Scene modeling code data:
— start —

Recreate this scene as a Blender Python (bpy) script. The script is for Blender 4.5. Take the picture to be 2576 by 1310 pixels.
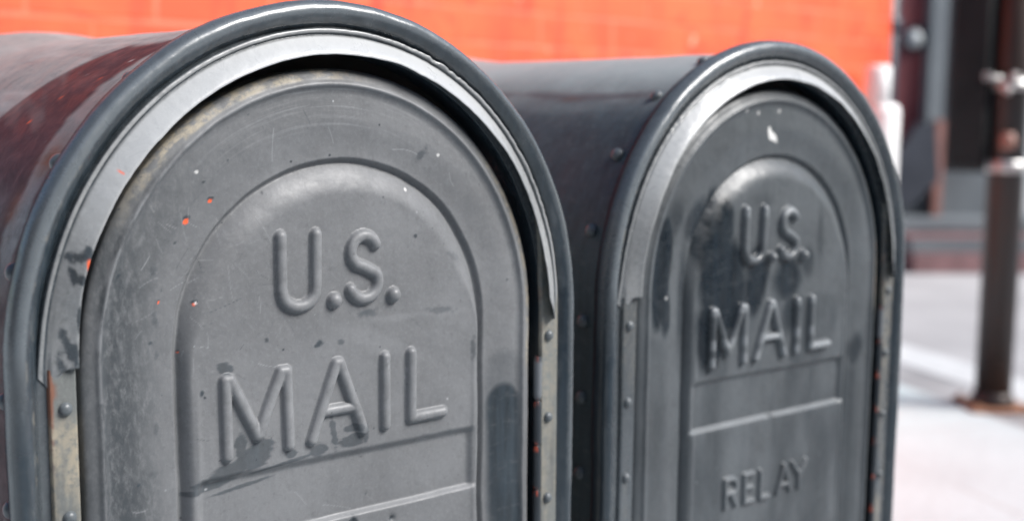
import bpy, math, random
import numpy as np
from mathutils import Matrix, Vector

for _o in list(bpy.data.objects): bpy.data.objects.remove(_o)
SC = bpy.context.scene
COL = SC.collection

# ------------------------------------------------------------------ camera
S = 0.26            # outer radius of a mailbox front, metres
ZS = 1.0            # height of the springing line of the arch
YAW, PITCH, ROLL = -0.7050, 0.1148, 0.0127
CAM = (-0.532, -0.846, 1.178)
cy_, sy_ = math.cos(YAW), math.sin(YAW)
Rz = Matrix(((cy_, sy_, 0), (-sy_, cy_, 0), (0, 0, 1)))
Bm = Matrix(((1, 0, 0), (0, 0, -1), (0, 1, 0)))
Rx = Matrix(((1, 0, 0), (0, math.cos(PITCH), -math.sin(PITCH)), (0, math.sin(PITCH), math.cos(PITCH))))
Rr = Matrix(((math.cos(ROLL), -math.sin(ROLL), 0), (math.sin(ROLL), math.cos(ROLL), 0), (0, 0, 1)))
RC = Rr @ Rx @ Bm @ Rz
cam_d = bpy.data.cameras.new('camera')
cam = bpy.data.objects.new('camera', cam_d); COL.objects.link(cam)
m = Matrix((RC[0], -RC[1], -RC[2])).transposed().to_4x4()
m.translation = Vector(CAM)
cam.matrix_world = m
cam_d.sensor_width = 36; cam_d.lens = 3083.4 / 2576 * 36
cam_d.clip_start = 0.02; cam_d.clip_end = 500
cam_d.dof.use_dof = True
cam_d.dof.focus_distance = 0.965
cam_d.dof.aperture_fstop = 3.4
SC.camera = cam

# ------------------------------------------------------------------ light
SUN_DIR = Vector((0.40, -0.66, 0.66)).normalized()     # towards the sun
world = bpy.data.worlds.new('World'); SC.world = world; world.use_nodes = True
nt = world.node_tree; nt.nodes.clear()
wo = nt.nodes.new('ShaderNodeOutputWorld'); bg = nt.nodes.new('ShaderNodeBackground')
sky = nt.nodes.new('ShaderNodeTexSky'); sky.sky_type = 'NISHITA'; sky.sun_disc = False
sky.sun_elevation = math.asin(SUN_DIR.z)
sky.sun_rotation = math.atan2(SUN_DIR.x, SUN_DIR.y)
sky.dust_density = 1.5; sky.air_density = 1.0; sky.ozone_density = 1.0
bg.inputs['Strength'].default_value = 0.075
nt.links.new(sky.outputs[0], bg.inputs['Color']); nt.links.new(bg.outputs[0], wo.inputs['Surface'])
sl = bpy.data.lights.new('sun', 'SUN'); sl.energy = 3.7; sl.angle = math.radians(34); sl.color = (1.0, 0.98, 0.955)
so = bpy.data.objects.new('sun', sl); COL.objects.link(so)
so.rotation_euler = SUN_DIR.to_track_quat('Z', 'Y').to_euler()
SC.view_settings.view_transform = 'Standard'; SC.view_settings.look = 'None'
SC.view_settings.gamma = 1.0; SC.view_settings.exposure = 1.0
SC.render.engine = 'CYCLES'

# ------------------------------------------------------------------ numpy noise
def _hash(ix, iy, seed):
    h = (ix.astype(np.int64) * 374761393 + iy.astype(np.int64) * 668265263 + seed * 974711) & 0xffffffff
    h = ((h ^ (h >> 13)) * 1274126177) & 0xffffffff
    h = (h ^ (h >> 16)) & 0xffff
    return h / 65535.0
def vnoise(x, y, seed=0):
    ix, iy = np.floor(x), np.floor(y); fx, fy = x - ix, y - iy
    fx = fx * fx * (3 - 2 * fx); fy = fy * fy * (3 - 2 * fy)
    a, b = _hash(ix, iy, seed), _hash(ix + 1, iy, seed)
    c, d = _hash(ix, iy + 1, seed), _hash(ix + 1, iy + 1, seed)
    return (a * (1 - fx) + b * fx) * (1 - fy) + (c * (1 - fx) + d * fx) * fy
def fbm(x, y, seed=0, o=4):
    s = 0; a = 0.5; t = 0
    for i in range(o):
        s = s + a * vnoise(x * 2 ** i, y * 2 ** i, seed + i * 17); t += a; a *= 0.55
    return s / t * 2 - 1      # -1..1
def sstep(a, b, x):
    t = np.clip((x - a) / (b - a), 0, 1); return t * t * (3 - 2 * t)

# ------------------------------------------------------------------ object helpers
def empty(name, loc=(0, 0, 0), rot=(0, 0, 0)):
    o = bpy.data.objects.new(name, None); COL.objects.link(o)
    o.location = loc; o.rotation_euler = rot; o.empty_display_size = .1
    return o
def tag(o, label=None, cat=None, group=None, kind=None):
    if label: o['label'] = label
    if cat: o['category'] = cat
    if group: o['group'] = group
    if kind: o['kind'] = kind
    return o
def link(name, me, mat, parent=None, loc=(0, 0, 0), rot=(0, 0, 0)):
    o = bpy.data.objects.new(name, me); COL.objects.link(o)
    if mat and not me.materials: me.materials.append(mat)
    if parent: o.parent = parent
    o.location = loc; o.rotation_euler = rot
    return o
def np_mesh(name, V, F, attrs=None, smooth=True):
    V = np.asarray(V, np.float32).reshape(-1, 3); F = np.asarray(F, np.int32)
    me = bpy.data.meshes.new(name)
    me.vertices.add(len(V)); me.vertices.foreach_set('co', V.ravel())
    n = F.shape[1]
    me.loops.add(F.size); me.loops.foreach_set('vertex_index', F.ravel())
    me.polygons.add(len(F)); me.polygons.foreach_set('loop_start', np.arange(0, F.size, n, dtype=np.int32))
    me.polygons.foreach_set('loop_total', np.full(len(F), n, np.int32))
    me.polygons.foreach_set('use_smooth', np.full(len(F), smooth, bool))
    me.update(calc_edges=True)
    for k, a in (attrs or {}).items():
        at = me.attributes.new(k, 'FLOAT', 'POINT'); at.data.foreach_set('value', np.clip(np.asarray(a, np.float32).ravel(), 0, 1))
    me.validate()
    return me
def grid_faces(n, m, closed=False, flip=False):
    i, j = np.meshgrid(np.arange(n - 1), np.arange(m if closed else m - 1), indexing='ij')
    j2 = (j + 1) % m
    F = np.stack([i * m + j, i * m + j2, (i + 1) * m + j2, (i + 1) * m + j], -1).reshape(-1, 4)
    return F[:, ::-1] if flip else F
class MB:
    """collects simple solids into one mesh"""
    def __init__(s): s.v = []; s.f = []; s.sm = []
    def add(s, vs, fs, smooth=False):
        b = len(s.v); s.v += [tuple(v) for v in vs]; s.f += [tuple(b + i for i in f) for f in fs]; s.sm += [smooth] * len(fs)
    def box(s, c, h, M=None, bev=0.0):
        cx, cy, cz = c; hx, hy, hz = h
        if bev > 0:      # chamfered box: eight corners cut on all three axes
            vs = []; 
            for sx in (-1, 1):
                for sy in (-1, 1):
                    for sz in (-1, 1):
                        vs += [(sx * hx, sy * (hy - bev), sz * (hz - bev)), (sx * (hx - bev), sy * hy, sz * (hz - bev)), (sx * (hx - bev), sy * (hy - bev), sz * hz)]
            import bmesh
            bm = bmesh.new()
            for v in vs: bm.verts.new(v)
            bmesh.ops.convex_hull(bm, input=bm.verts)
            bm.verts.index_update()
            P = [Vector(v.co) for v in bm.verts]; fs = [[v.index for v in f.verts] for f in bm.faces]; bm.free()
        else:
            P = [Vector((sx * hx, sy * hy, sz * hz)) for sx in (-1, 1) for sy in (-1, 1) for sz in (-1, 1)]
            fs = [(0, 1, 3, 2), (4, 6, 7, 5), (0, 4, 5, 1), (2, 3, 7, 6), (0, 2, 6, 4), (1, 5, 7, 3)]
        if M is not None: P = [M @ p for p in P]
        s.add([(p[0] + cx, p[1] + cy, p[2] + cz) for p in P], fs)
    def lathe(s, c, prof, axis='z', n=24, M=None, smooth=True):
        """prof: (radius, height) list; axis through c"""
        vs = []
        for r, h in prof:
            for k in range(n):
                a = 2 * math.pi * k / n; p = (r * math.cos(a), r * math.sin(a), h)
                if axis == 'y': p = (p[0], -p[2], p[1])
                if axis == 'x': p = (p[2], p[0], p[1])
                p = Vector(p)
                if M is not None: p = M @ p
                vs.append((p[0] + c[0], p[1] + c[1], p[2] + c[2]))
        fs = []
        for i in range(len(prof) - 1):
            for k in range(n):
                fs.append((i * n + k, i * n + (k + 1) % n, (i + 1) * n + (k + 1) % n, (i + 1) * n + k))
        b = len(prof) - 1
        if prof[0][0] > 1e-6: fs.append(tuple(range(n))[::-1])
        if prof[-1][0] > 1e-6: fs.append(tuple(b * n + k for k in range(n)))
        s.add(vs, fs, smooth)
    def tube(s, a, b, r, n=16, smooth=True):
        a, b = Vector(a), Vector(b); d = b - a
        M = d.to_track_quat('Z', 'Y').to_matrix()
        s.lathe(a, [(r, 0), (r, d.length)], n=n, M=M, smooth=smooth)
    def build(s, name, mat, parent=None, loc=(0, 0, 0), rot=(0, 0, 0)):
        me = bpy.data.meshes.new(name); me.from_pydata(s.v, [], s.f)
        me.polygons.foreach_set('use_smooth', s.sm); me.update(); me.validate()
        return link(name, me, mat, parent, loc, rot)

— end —
— start —

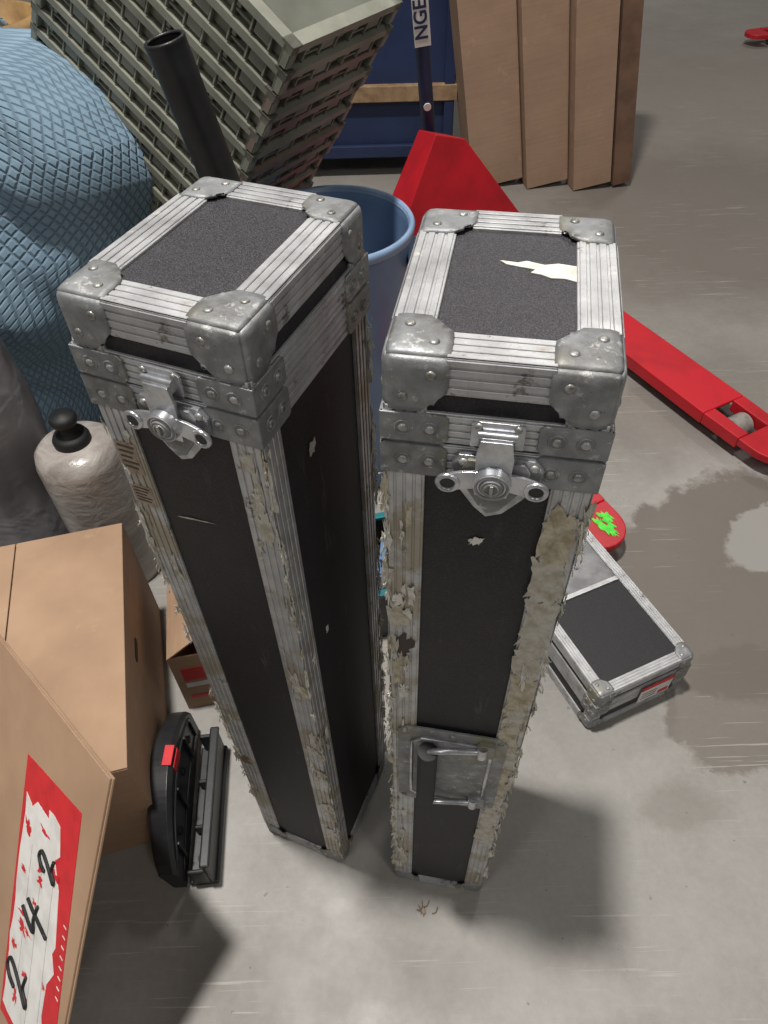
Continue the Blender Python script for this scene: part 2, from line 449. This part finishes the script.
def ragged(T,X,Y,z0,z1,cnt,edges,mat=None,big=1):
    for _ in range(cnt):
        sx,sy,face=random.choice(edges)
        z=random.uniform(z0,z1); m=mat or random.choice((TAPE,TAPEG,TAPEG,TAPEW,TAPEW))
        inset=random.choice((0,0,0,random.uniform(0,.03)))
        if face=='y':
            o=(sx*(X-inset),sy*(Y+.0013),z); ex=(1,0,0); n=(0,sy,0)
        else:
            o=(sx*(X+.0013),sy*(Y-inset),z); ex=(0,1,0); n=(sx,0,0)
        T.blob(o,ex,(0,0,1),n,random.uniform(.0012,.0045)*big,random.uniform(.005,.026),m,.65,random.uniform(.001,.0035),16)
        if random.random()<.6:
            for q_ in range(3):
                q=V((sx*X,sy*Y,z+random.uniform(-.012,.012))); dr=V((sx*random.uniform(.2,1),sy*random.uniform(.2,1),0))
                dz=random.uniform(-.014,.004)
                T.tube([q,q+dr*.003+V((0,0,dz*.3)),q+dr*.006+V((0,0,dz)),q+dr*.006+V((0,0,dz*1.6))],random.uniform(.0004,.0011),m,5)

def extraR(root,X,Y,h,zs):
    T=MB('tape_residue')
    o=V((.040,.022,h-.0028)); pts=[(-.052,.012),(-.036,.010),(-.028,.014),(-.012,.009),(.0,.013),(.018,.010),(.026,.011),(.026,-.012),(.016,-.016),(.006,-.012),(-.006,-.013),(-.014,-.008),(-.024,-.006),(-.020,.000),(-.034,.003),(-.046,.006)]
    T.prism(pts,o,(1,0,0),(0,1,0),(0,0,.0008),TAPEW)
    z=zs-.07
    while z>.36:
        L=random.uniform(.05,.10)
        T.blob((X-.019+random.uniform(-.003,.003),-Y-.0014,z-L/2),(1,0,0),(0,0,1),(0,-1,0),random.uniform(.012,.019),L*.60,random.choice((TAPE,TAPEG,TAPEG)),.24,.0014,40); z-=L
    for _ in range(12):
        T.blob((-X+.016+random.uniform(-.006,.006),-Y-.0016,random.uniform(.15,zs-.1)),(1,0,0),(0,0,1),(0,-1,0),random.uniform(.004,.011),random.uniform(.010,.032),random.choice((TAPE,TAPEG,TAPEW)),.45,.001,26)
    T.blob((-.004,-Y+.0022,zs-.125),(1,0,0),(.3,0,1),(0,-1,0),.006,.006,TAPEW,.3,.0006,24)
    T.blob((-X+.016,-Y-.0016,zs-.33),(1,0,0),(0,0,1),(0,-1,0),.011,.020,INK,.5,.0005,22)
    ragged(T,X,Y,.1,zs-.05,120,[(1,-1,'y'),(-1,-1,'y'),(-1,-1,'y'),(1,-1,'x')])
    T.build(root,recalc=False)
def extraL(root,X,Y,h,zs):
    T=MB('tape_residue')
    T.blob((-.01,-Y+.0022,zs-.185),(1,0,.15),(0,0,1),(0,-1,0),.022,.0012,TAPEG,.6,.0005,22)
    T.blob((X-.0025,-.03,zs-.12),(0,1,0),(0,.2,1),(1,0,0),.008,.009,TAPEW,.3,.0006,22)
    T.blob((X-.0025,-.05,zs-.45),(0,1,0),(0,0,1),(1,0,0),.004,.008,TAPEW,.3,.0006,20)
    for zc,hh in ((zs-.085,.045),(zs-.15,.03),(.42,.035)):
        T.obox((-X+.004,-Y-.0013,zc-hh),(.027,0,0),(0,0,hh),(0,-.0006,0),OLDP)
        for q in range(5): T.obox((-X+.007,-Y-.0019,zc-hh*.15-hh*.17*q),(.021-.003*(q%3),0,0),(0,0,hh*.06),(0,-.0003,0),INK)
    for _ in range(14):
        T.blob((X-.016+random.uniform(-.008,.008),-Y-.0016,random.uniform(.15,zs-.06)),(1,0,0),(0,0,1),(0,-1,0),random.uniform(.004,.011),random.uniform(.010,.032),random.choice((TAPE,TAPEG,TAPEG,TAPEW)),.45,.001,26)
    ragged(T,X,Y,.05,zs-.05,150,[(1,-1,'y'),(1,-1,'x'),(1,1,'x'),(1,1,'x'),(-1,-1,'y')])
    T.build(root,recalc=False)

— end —

→ Short task
Transcribe only the lines above that start at the line containing "Recreate this scene" and end at the line containing "COL = SC.collection". Omit pictures.

→ Finished exercise
Recreate this scene as a Blender Python (bpy) script. The script is for Blender 4.5. Take the picture to be 2576 by 1310 pixels.
import bpy, math, random
import numpy as np
from mathutils import Matrix, Vector

for _o in list(bpy.data.objects): bpy.data.objects.remove(_o)
SC = bpy.context.scene
COL = SC.collection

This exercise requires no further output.